スポーツ競技団体の「専任コーチ」に対する国からの補助金を巡って、日本レスリング協会が過去の不適切な流用を報告していなかった疑いが浮上し、日本オリンピック委員会(JOC)が同協会に内部調査を求めたことが、複数の関係者への取材でわかった。同協会は月内にJOCへ報告する見通しだ。

同協会の元専任コーチから今年4月、JOC宛てに告発があった。関係者によると、同協会は2012年まで、補助金と競技団体負担金で構成された専任コーチへの謝金の一部をコーチらに寄付させ、正規の会計とは別の専用口座で管理。寄付で集めたのは総額1000万円以上で、海外遠征時の会食代や五輪選手団の記念品購入費などに充てられていた。

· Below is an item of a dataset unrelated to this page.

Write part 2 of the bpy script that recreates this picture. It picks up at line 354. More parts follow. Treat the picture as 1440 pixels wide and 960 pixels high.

12年当時、謝金の競技団体への還流は明確な禁止事項ではなかったが、同年に会計検査院が計12団体について「結果として専任コーチ等が受領しておらず、事業費と認められない」と指摘し、文部科学省が統括団体のJOCに補助金返還を命じる事態となった。同協会は、同年にJOCが設置した第三者特別調査委員会のアンケートで還流を申告せず、帳簿にも記載していなかったため発覚を免れたとみられる。

不正流用を誘発する恐れがあるとして、謝金の競技団体負担分は13年度以降、JOCが肩代わりすることになり、現在は国の全額補助となっている。

ある協会幹部は取材に対し、13年以降はコーチらへ寄付を求めていないとした上で、「任意で集めたお金だし、当時なら許される範囲だと思う」と説明。私的な活動への流用はなかったが、支出は続け、15年頃に全額を使い切ったという。第三者委への申告を怠った点については、「当時の担当者が(協会を)辞めており、どう回答したのか誰も知らない」と述べた。

一方、元専任コーチの一人は「(協会幹部に)『ルールだからお金を戻せ』と言われて立場上、断れなかった。使途を尋ねても、はぐらかされた」と話している。

◆専任コーチ=競技団体からの推薦に基づいてJOCが委嘱するコーチやトレーナーらで、五輪で活躍が期待できる選手の強化、育成に取り組む。2012年度までは、専任コーチに支払う謝金の3分の2を文部科学省の補助金、3分の1を競技団体の負担金としていた。